Email In The Pen: Kansas
WICHITA — Kansas prisoners will soon have access to limited electronic banking, e-mail and video family visitations.
It is all part of a move by the Kansas Department of Corrections to improve security in state prisons and reduce contraband, all while reducing staff time to screen regular mail.
For the state's 8,619 inmates and their families, the services will be a more convenient and efficient way to send money, exchange e-mails and digital photos, or visit loved ones from miles away by video links.
There is no cost to taxpayers. The department will make money from commissions whenever inmates use the services, with the money to go into the Inmate Benefit Fund to buy such things as library books in facilities.
E-mails will cost inmates 43 cents apiece, a price set (before the latest postage increase) to match the cost of mailing a letter.
"This was, frankly, done for the benefit of the department to cut down on mailroom processes and the need for us to look at virtually every piece of mail that comes through the mailroom," said DOC spokesman Bill Miskell.

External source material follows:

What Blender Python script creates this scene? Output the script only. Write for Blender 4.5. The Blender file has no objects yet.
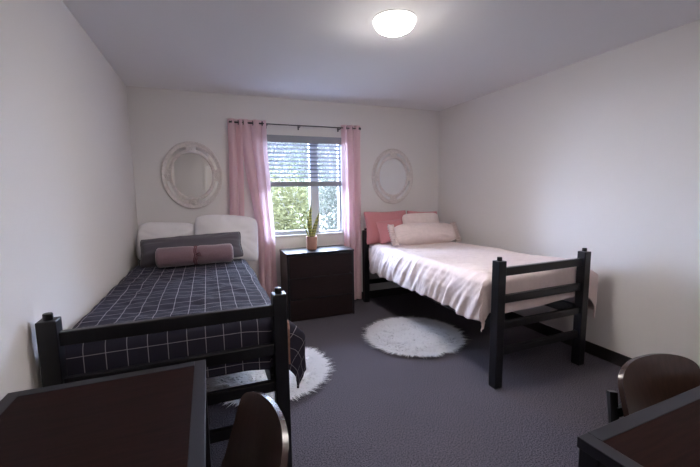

Electronic messaging also will give the department the ability to automatically scan messages for certain words and phrases associated with security threats or criminal activity, he said. A staff member will check attachments, such as digital photos, to ensure they don't contain inappropriate material, such as sexually explicit images.
3 comments:
The words come up again in Kansas. (the dept will make money from the COMMISSION"S). Anytime you, (the state dept of corrections) uses inmates for profit it becomes slavery according to the constitution. Colorado is guilty of using people for profit in many case, (like 23000 of them).djw
"Commissions" is a fancy word for "kick-backs"! And the inmates aren't paying - their mothers, grandmothers, brothers, etc. are!